I just wanted to say that you are not alone here. It is quite okay to require whatever level of "commitment, attention, INTIMACY" you need in order to be comfortable. In my experience, most relationships are "lacking in some way" - they are always a "work in progress", there is no "perfect". My current endeavor is to "allow" myself to feel what I am feeling "in the moment"...and then allow myself to NOT let it go further if I am not ready. (Which, for me, requires some cooperation of some very understanding partners).

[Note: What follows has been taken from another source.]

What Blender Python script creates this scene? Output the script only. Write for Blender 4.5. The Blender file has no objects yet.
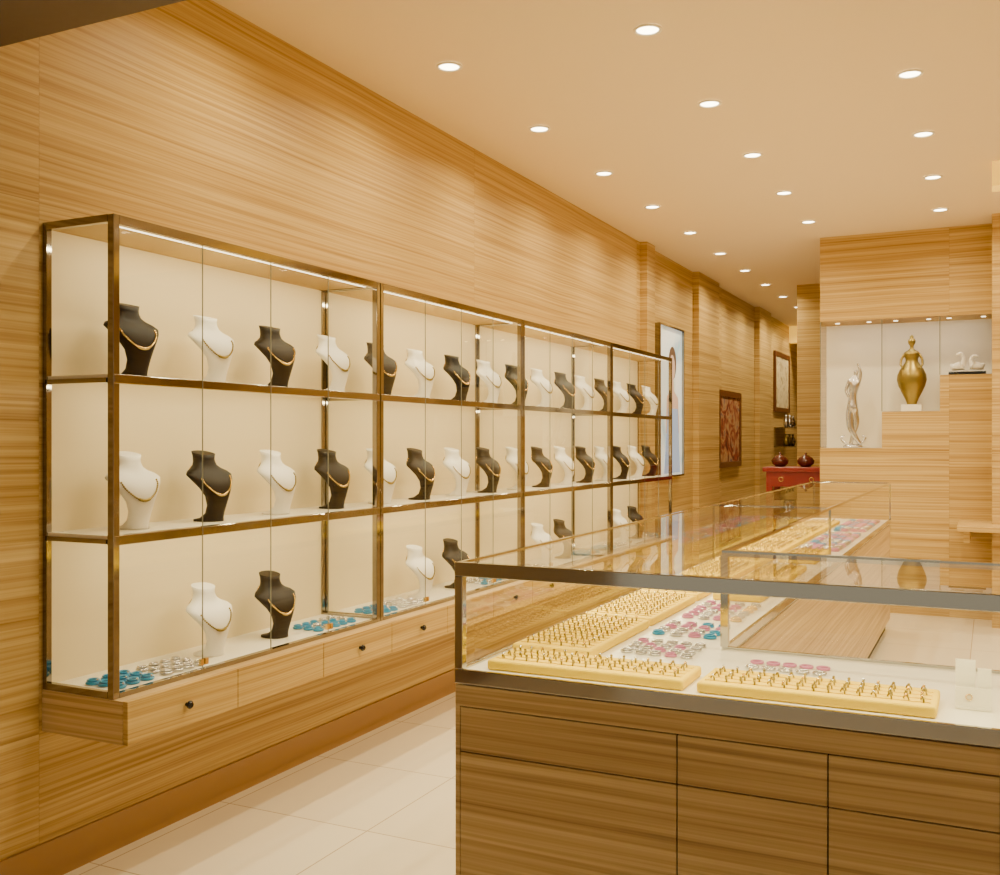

I wish I had some more insight for you, but this is still a "work in progress" for me...

JaneQ
 
Hi,
You are not weird, or unreasonable. You just want to give and receive love and intimacy with more than one person. My fiancee says it best when she says her girlfriend gives her things I can't and I give her things her girlfriend can't so she feels completely fulfilled with the two of us. I'm sure you will find people who want the kind of relationships you do.
 
Yes you seem to be well adjusted and a little crazy like most of us... and have the time, patience and seem willing to wait for what you want... I am not so sure it need be any more difficult where you live... you are young so trial and error can be your friend... until a couple of nice guys come along...
 
Hello, I relate so much to what you are saying. I am a domestic violence advocate, I have spoken to so many women who feel the same as you have expressed. I get it completely. I think it's very valid & even "normal" considering your experience to feel the way you do. Thank you for sharing.